Which raises the question: If there are any frequent bike users among the remaining 20 percent of residents — probably about 50 people — where will they park their bikes?
What about current residents who, after living a few months in the Lloyd, might decide to get a bike and start using it regularly?
Hassalo on Eighth is planning to open a huge, equally free underground bike parking area, complete with valet service. But it’s located in the basement garage of the building across the plaza from Velomor, and the bike valet isn’t expected to remain open into late evening.
The problem of first-rate bike parking filling up with little-used bikes isn’t unique to Hassalo on Eighth, of course.

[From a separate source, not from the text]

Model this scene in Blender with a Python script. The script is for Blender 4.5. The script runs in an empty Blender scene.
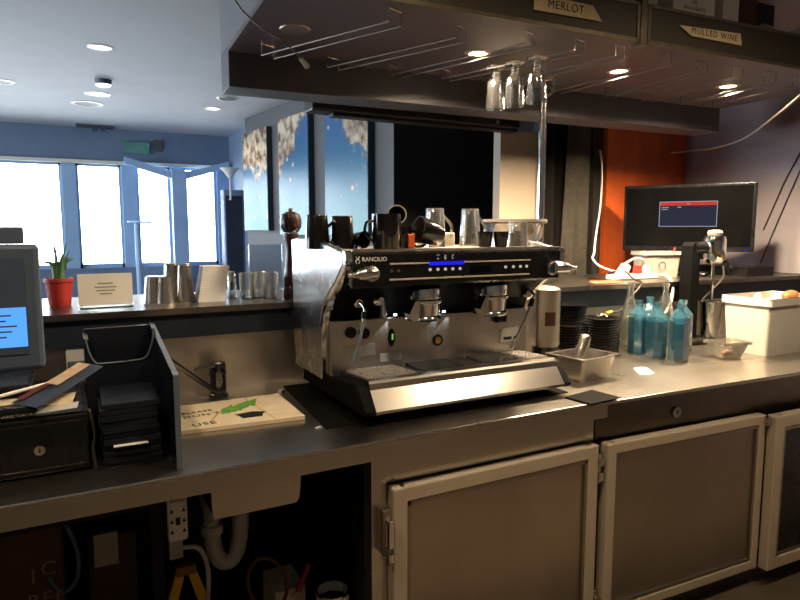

We’ve written several times about other apartments with similar issues, and wondered whether more apartment buildings should nudge occasional users toward the less-convenient spaces by charging several dollars a month for access to the best bike parking.
Hassalo on Eighth spokeswoman Leslie Carlson said Thursday that the landlords are working hard to promote bike use among their tenants by planning to give free rent to Go Lloyd for a “Bike Hub” in one of the development’s street-level storefronts and including information about transportation options with every move-in packet. She added that even the most annoying bike parking scenario — walking across the plaza and into the basement of the Lloyd 700 office building to fetch a bike after valet hours — is probably less annoying than parking a car.
As for helping make sure that people who rarely use their bikes don’t take up a large share of the best bike parking spaces, Hassalo managers continue to say the same thing they’ve been saying for more than a year: that they’ll be able to solve the problem by politely asking some bike owners to stop using the most convenient spaces.
So far, the concierge said, the plan is working in at least one way: the people whose bikes are stored in the less convenient parking area very rarely seem to use their bikes.